Procedural Oriented Programming


In a procedural programming the problem is viewed as the sequence of things to be done such as reading, calculating and printing. A number of functions are written to accomplish these tasks. The primary focus is on the functions. A typical program structure for procedural programming with the technique of hierarchical decomposition for solving problem is as shown: 



Main dependence of procedural programming is on writing a list of instructions for the computer to follow and organizing these instructions in to groups known as functions. We normally use flowchart to organize these actions and represent the flow of control from one action to another. Basic idea during function development is that no more attention is given to the data which the function operates on. Then, what is the effect of function on data?
In the multi-function program provided global data shared by all the functions also have their own local data.
Global data are more vulnerable to an inadvertent change by a function. In a large program, it is very difficult to identify the functions using the particular data. In such cases, we need to revise an external data structure as well as all the functions that access the data.
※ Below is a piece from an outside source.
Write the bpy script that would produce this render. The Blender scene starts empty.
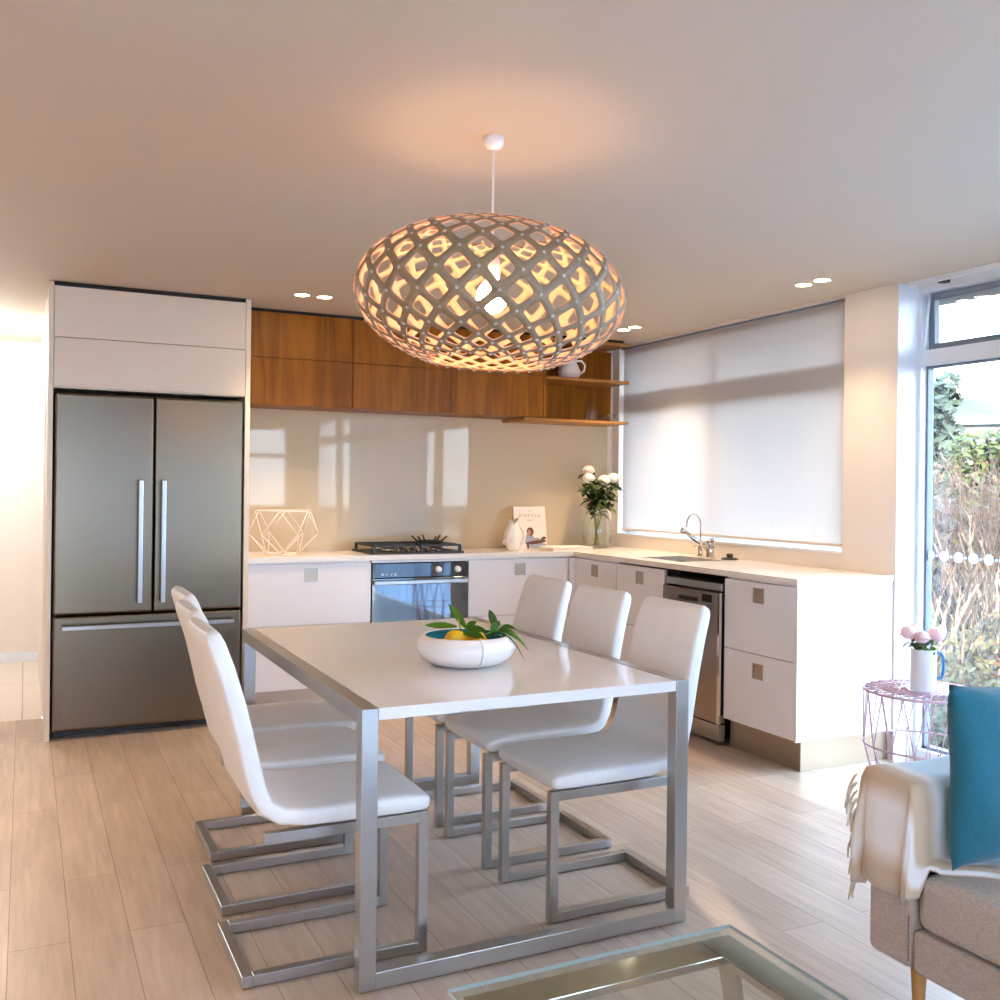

This provides an opportunity for bugs to creep in.

Another drawback of procedural approach is that it don’t model the real world problems very well which is because the functions are action oriented and do not really correspond to the elements of the problem. 


 Characteristics of Procedure-Oriented Programming:

   - Emphasis on doing things (algorithms).
   - Large programs divided into smaller programs named functions.
   - Most of the functions share global data.
   - Data move openly around the system from function to function.
   - Function transforms data from one form to another.
   - Employee top-down approach in program design.